Let the ellipse be in the standard orientation $(x/a)^2+(y/b)^2=1$. This defines the coordinate system in use.
Let the random point be $(x_r,y_r)$. Tangents to the ellipse are defined by the slope/derivative $2x/a^2+2yy'/b^2=0$,
so $yy'/b^2=-x/a^2$, so $y'=-xb^2/(ya^2)$. Let the tangent point be $(x_t,y_t)$, so the tangent line that runs through
the tangent point is $(x,y)= (x_t,y_t)+\alpha (1,-x_tb^2/(y_ta^2))$, where $\alpha$ is a parameter along the points of the tangent.
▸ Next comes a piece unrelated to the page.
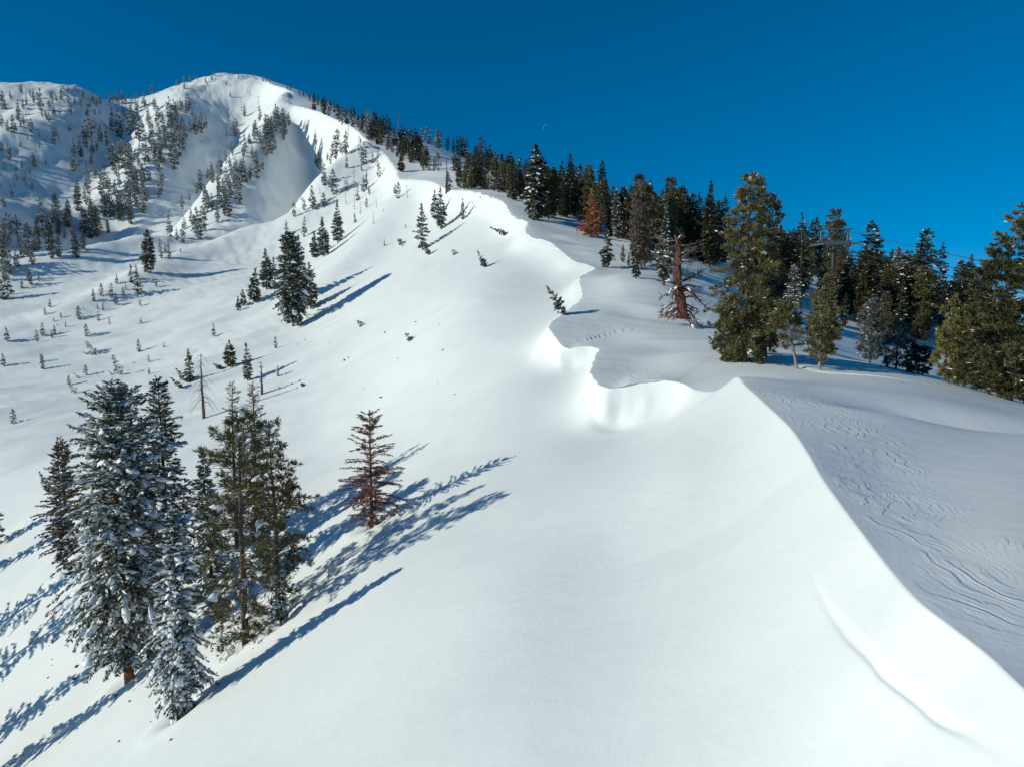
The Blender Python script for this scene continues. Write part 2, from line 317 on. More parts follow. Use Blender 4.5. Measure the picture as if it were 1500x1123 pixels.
# ------------------------------------------------------------------ materials
def nmat(name):
    m = bpy.data.materials.new(name); m.use_nodes = True
    nt = m.node_tree; return m, nt, nt.nodes['Principled BSDF']
def N(nt, typ, **kw):
    n = nt.nodes.new(typ)
    for k, v in kw.items():
        if k.startswith('i_'): n.inputs[k[2:].replace('_', ' ')].default_value = v
        else: setattr(n, k, v)
    return n
def math_(nt, op, a, b=None, c=None):
    n = nt.nodes.new('ShaderNodeMath'); n.operation = op
    for i, v in enumerate((a, b, c)):
        if v is None: continue
        if isinstance(v, (int, float)): n.inputs[i].default_value = v
        else: nt.links.new(v, n.inputs[i])
    return n.outputs[0]
def snow_terrain_mat():
    m, nt, b = nmat('wind_packed_snow'); L = nt.links.new
    b.inputs['Roughness'].default_value = .55; b.inputs['Specular IOR Level'].default_value = .25
    tc = N(nt, 'ShaderNodeTexCoord')
    n1 = N(nt, 'ShaderNodeTexNoise', i_Scale=.22, i_Detail=4.0); L(tc.outputs['Object'], n1.inputs['Vector'])
    cr = N(nt, 'ShaderNodeValToRGB'); L(n1.outputs['Fac'], cr.inputs['Fac'])
    cr.color_ramp.elements[0].position = .3; cr.color_ramp.elements[0].color = (.80, .845, .84, 1)
    cr.color_ramp.elements[1].position = .7; cr.color_ramp.elements[1].color = (.84, .875, .865, 1)
    L(cr.outputs[0], b.inputs['Base Color'])
    # fine grain, then soft ripples, then the eroded wind crust on the plateau
    g = N(nt, 'ShaderNodeTexNoise', i_Scale=9.0, i_Detail=5.0, i_Roughness=.62); L(tc.outputs['Object'], g.inputs['Vector'])
    b0 = N(nt, 'ShaderNodeBump', i_Strength=.22, i_Distance=.035); L(g.outputs['Fac'], b0.inputs['Height'])
    g2 = N(nt, 'ShaderNodeTexNoise', i_Scale=1.1, i_Detail=3.0); L(tc.outputs['Object'], g2.inputs['Vector'])
    b1 = N(nt, 'ShaderNodeBump', i_Strength=.25, i_Distance=.10); L(g2.outputs['Fac'], b1.inputs['Height']); L(b0.outputs[0], b1.inputs['Normal'])
    q = N(nt, 'ShaderNodeAttribute', attribute_name='crust_phase'); k = N(nt, 'ShaderNodeAttribute', attribute_name='crust_mask')
    mpc = N(nt, 'ShaderNodeMapping'); mpc.inputs['Scale'].default_value = (1.15, .34, 1.0); mpc.inputs['Rotation'].default_value = (0, 0, .2); L(tc.outputs['Object'], mpc.inputs[0])
    w1 = N(nt, 'ShaderNodeTexNoise', i_Scale=1.8, i_Detail=6.0, i_Roughness=.58); L(mpc.outputs[0], w1.inputs['Vector'])
    w2 = N(nt, 'ShaderNodeTexNoise', i_Scale=.55, i_Detail=2.0); L(tc.outputs['Object'], w2.inputs['Vector'])
    ph = math_(nt, 'MULTIPLY_ADD', w1.outputs['Fac'], .62, q.outputs['Fac'])
    ph = math_(nt, 'MULTIPLY_ADD', w2.outputs['Fac'], 1.2, ph)
    def saw(freq, shift, lo, hi):
        f_ = math_(nt, 'FRACT', math_(nt, 'MULTIPLY_ADD', ph, freq, shift))
        r_ = N(nt, 'ShaderNodeMapRange', interpolation_type='SMOOTHSTEP'); L(f_, r_.inputs[0])
        r_.inputs[1].default_value = .82; r_.inputs[2].default_value = 1.0
        up = math_(nt, 'SUBTRACT', f_, r_.outputs[0])
        w_ = N(nt, 'ShaderNodeTexNoise', i_Scale=.8, i_Detail=2.0); L(tc.outputs['Object'], w_.inputs['Vector'])
        mp = N(nt, 'ShaderNodeMapping'); L(tc.outputs['Object'], mp.inputs[0]); mp.inputs[1].default_value = (shift*31, shift*7, 0); L(mp.outputs[0], w_.inputs['Vector'])
        r2 = N(nt, 'ShaderNodeMapRange', interpolation_type='SMOOTHSTEP'); L(w_.outputs['Fac'], r2.inputs[0]); r2.inputs[1].default_value = lo; r2.inputs[2].default_value = hi
        return math_(nt, 'MULTIPLY', up, r2.outputs[0])
    hgt = math_(nt, 'ADD', saw(3.1, .1, .42, .62), math_(nt, 'MULTIPLY', saw(6.7, .43, .40, .60), .45))
    hgt = math_(nt, 'MULTIPLY', hgt, k.outputs['Fac'])
    b2 = N(nt, 'ShaderNodeBump', i_Strength=1.0, i_Distance=.028); L(hgt, b2.inputs['Height']); L(b1.outputs[0], b2.inputs['Normal'])
    L(b2.outputs[0], b.inputs['Normal'])
    return m
M_SNOW = snow_terrain_mat()

# the slope itself
vid = np.arange(NR*NC).reshape(NR, NC)
quads = np.stack([vid[:-1, :-1], vid[:-1, 1:], vid[1:, 1:], vid[1:, :-1]], -1).reshape(-1, 4)
me = mesh_np('snow_slope', np.c_[GX.ravel(), GY.ravel(), GZ.ravel()], quads.ravel(), np.full(len(quads), 4), [M_SNOW], smooth=True)
slope = bpy.data.objects.new('snow_slope', me); COL.objects.link(slope)
slope['kind'] = 'structure'; slope['label'] = 'wind packed snow slope with a corniced ridge'
onR = (np.arange(NC)[None] >= J0)
dd = np.where(onR, DIST, -1)
al = np.maximum(GY, 1)
bp_ = np.array([hit(p, q)[:2] for p, q in [(1165,572),(1215,610),(1262,660),(1300,715),(1350,768),(1420,815),(1495,855)]])
bp_ = np.c_[np.interp(np.linspace(0, 6, 60), np.arange(7), bp_[:, 0]), np.interp(np.linspace(0, 6, 60), np.arange(7), bp_[:, 1])]
sel = (GY > 5) & (GY < 50) & onR & (DIST < 16)
dq, tq_ = seg_dist(GX[sel], GY[sel], bp_); kk = np.clip((tq_*59).astype(int), 0, 58); tg_ = bp_[kk+1]-bp_[kk]
sq = dq*np.sign(tg_[:, 0]*(GY[sel]-bp_[kk, 1])-tg_[:, 1]*(GX[sel]-bp_[kk, 0]))
mask = np.zeros(GX.shape); phase = np.zeros(GX.shape)
hw = .052*GY[sel]+.35
mask[sel] = np.exp(-(sq/hw+.35*fbm(GX[sel]/1.4, GY[sel]/3, 2))**4)*sstep(.03, .3, DIST[sel])*sstep(0, .04, tq_)
phase[sel] = sq
hx, hy, hz = hit(1435, 895); mask = np.maximum(mask, .6*np.exp(-((GX-hx)/.55)**2-((GY-hy)/.9)**2)*onR)
# a second patch on the lobes further on
mask2 = np.zeros_like(mask)
for (bx, by, rx, ry) in [(893,532,1.3,3.0)]:
    hx, hy, hz = hit(bx, by); mask2 = np.maximum(mask2, np.exp(-((GX-hx)/rx)**2-((GY-hy)/ry)**2)*onR*.55*sstep(.02, .3, dd))
mask = np.maximum(mask*(.35+.65*sstep(-.2, .2, fbm(GX/1.8+4, GY/3.4, 2))), mask2)
a = me.attributes.new('crust_mask', 'FLOAT', 'POINT'); a.data.foreach_set('value', mask.astype(np.float32).ravel())
ph = np.where(sel, phase*.9, dd*.85) + .45*fbm(GX/2.6, GY/5.0, 2)
a = me.attributes.new('crust_phase', 'FLOAT', 'POINT'); a.data.foreach_set('value', ph.astype(np.float32).ravel())

# ------------------------------------------------------------------ light
w = bpy.data.worlds.new('World'); scene.world = w; w.use_nodes = True; nt = w.node_tree
bg = nt.nodes['Background']; sky = nt.nodes.new('ShaderNodeTexSky'); sky.sky_type = 'NISHITA'; sky.sun_disc = False
sky.sun_elevation = SUN_EL; sky.sun_rotation = math.atan2(SUNV.x, SUNV.y)
sky.altitude = 2700; sky.air_density = 1.0; sky.dust_density = .15; sky.ozone_density = 3.0
hs = nt.nodes.new('ShaderNodeHueSaturation'); hs.inputs['Saturation'].default_value = 1.5; hs.inputs['Hue'].default_value = .493; hs.inputs['Value'].default_value = .86
tcw = nt.nodes.new('ShaderNodeTexCoord'); mpw = nt.nodes.new('ShaderNodeVectorMath'); mpw.operation = 'MULTIPLY_ADD'
mpw.inputs[1].default_value = (1, 1, .9); mpw.inputs[2].default_value = (0, 0, .10)
nt.links.new(tcw.outputs['Generated'], mpw.inputs[0]); nt.links.new(mpw.outputs[0], sky.inputs['Vector'])
nt.links.new(sky.outputs[0], hs.inputs['Color']); nt.links.new(hs.outputs[0], bg.inputs['Color']); bg.inputs['Strength'].default_value = .11
sd = bpy.data.lights.new('sun', 'SUN'); so = bpy.data.objects.new('sun', sd); COL.objects.link(so)
sd.energy = 3.6; sd.angle = math.radians(.53); sd.color = (1, .965, .81)
so.rotation_euler = SUNV.to_track_quat('Z', 'Y').to_euler(); so.location = (-60, -40, 60)
scene.view_settings.view_transform = 'Standard'; scene.view_settings.look = 'None'; scene.view_settings.exposure = 0; scene.view_settings.gamma = 1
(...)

The normal to the tangent has a slope which is -1 divided by the slope of the tangent, so it has the direction $(1,y_ta^2/(x_tb^2))$. The vector from $(x_r,y_r)$ to the tangent point is $(x_t-x_r,y_t-y_r)$. It is decomposed to a component parallel and a component
perpendicular to the tangent line:
$$
\left( \begin{array}{c}x_t-x_r\\ y_t-y_r\end{array}\right)
= \beta \left(\begin{array}{c}1 \\ -x_tb^2/(y_t a^2)\end{array}\right)
+ \gamma \left(\begin{array}{c}1 \\ y_t a^2/(x_tb^2)\end{array}\right)
$$
Dot products with the direction vectors give due to the orthogonality
$$
\left(\begin{array}{c}1 \\ y_t a^2/(x_tb^2)\end{array}\right)
\left( \begin{array}{c}x_t-x_r\\ y_t-y_r\end{array}\right)
=
\gamma \left(\begin{array}{c}1 \\ y_t a^2/(x_tb^2)\end{array}\right)
\left(\begin{array}{c}1 \\ y_t a^2/(x_tb^2)\end{array}\right);
$$
$$
x_t-x_r+ \frac{y_ta^2}{x_tb^2}(y_t-y_r)
=
\gamma (1+(y_ta^2/(x_tb^2)^2);
$$
So the factor for the component along the normal of the tangent is known:
$$
\gamma=\frac{
x_t-x_r+ \frac{y_ta^2}{x_tb^2}(y_t-y_r)}
{
1+[y_ta^2/(x_tb^2)]^2}.
$$
The line starting at $(x_t,y_t)$ after the reflection is obtained by flipping the component
of the vector before the reflection that is orthogonal.
$$
\beta \left(\begin{array}{c}1 \\ -x_tb^2/(y_t a^2)\end{array}\right)
- \gamma \left(\begin{array}{c}1 \\ y_t a^2/(x_tb^2)\end{array}\right)
=
\left( \begin{array}{c}x_t-x_r\\ y_t-y_r\end{array}\right)
-2 \gamma \left(\begin{array}{c}1 \\ y_t a^2/(x_tb^2)\end{array}\right).
$$
Let $(x_h,y_h)$ with $(x_h/a)^2+(y_h/b)^2=1$
be the point at the next collision with the elliptic billiard wall. so the vector emerging from $(x_t,y_t)$
is
$$
\left(
\begin{array}{c}
x_t \\ y_t
\end{array}
\right)
+\delta
[
\left( \begin{array}{c}x_t-x_r\\ y_t-y_r\end{array}\right)
-2 \gamma \left(\begin{array}{c}1 \\ y_t a^2/(x_tb^2)\end{array}\right)
]
=
\left(
\begin{array}{c}
x_h\\ y_h
\end{array}
\right)
$$
The task is to find the parameter $\delta$ which encodes the distance from $(x_t,y_t)$ to $(x_h,y_h)$
along the (non-normalized) direction.
\begin{eqnarray}
x_t+\delta[x_r-x_r)-2\gamma] &=& x_h\\
y_t+\delta[y_t-y_r)-2\gamma y_ta^2/(x_tb^2)] &=& y_h\\
\end{eqnarray}
Inserting these into $(x_h/a)^2+(y_h/b)^2=1$ gives a quadratic equation for $\delta$, and
the solutions which is $\neq 0$ is to be used to find the next collision point.